*RECORDED INFORMATION*.
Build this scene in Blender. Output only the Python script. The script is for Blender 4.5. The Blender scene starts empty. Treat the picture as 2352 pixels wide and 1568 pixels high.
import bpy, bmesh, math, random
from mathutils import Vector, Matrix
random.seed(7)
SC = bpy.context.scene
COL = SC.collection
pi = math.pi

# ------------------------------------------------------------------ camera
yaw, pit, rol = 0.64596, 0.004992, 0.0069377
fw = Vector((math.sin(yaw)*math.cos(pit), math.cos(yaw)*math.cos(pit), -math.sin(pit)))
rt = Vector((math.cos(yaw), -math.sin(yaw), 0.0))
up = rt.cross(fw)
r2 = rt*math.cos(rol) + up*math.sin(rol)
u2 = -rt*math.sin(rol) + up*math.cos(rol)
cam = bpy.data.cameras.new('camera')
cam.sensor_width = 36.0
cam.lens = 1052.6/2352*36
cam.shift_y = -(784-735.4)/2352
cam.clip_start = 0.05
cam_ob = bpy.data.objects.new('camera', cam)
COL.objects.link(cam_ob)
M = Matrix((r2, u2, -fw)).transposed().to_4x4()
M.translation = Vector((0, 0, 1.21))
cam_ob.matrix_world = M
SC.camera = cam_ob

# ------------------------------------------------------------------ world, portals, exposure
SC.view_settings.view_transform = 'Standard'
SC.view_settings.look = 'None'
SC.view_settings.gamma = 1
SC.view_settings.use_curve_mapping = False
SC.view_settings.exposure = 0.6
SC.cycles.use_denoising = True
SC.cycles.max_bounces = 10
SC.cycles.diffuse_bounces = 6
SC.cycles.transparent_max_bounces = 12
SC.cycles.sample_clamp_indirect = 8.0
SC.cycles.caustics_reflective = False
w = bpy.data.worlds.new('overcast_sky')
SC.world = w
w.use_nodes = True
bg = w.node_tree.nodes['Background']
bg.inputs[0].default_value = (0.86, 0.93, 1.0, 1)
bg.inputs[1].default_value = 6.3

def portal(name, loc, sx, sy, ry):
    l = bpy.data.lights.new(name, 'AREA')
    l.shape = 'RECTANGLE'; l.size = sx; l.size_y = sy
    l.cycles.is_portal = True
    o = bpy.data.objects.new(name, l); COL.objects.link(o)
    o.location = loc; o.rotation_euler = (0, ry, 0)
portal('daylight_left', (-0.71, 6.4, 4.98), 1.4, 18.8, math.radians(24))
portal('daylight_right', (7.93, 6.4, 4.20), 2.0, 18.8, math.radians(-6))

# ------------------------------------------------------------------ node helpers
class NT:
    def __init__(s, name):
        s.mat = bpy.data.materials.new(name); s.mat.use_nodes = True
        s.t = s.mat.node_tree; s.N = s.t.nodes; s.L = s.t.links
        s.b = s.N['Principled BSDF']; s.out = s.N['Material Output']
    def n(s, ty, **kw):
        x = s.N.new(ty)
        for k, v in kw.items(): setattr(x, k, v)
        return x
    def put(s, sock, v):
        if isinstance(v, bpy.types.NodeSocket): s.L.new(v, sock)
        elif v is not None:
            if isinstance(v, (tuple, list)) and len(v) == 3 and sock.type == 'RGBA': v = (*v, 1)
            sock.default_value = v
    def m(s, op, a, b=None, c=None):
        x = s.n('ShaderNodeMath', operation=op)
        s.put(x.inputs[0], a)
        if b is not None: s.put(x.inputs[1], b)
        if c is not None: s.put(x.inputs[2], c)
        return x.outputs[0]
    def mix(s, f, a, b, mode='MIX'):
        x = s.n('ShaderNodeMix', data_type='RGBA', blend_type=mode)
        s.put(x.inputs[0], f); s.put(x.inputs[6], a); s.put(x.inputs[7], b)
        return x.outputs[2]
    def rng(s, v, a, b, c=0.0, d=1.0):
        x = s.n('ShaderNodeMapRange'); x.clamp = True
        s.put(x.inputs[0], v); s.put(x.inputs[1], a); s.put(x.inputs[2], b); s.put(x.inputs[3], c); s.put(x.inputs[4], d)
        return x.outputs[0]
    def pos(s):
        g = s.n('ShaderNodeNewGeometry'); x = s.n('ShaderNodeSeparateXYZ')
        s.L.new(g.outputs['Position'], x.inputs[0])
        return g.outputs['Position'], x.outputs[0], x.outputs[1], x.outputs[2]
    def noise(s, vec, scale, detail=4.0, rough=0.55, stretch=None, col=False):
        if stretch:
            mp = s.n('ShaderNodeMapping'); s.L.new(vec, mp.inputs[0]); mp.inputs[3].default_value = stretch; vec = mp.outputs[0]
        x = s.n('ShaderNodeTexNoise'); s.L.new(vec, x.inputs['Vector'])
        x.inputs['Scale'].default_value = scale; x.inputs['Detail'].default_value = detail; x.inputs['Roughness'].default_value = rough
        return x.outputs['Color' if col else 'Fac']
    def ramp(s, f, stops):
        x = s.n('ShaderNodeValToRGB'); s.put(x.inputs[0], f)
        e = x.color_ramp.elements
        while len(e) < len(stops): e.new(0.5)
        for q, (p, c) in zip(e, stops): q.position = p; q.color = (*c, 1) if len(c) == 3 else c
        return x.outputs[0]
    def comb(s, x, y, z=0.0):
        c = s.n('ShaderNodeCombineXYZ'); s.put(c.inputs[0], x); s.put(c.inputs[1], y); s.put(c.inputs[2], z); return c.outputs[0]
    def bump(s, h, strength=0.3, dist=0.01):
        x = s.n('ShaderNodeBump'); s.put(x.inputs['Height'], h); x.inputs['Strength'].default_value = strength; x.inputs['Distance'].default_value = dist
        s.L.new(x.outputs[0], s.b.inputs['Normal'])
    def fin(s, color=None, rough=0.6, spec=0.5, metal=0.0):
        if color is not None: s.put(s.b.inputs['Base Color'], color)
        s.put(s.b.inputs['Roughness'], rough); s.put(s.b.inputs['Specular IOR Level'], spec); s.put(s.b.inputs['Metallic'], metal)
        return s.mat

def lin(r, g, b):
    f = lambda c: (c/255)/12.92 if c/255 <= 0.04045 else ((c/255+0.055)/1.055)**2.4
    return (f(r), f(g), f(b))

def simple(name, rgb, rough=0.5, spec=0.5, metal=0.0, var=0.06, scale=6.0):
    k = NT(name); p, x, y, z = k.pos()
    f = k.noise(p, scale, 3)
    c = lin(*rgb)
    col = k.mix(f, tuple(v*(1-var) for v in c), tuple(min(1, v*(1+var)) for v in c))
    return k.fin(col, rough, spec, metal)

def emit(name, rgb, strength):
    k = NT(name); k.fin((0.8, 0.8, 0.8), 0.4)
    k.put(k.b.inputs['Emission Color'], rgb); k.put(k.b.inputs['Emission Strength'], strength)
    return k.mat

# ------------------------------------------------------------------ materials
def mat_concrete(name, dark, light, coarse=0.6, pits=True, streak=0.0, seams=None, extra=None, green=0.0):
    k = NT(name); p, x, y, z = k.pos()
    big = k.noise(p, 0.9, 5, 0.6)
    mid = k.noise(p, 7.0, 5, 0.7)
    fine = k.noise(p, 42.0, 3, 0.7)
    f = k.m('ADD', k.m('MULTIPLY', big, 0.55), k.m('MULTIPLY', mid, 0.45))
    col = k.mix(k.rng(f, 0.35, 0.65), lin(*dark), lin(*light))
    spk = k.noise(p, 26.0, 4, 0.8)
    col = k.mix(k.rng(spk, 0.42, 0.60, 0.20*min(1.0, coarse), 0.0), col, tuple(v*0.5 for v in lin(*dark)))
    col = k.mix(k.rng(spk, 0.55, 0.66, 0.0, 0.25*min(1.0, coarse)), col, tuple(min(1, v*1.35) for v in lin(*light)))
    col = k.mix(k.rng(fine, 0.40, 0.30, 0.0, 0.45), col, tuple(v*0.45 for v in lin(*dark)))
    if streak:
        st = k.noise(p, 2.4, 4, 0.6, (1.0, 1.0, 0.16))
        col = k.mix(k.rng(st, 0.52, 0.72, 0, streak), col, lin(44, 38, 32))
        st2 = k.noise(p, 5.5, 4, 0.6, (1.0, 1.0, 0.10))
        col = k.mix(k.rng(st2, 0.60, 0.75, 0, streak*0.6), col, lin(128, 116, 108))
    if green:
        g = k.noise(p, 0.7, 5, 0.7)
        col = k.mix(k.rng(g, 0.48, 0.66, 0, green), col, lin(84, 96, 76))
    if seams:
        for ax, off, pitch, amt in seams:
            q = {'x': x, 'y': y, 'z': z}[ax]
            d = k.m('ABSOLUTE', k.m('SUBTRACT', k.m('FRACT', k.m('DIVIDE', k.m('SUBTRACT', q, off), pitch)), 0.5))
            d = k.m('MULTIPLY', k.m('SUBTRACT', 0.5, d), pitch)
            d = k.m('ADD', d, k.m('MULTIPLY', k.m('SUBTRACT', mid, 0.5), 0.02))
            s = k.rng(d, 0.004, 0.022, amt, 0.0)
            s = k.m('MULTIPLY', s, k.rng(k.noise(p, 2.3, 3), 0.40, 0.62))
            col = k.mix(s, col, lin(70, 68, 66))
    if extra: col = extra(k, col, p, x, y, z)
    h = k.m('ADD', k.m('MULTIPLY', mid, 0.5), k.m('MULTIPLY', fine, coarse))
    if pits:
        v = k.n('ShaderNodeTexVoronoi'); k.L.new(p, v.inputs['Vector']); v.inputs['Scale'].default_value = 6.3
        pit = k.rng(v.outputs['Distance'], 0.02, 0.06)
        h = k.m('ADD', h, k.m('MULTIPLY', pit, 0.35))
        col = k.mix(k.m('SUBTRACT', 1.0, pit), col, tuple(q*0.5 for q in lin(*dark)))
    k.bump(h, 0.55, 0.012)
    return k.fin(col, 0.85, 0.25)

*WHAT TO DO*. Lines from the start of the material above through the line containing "pi = math.pi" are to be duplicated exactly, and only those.

*COMPLETED TASK*.
Build this scene in Blender. Output only the Python script. The script is for Blender 4.5. The Blender scene starts empty. Treat the picture as 2352 pixels wide and 1568 pixels high.
import bpy, bmesh, math, random
from mathutils import Vector, Matrix
random.seed(7)
SC = bpy.context.scene
COL = SC.collection
pi = math.pi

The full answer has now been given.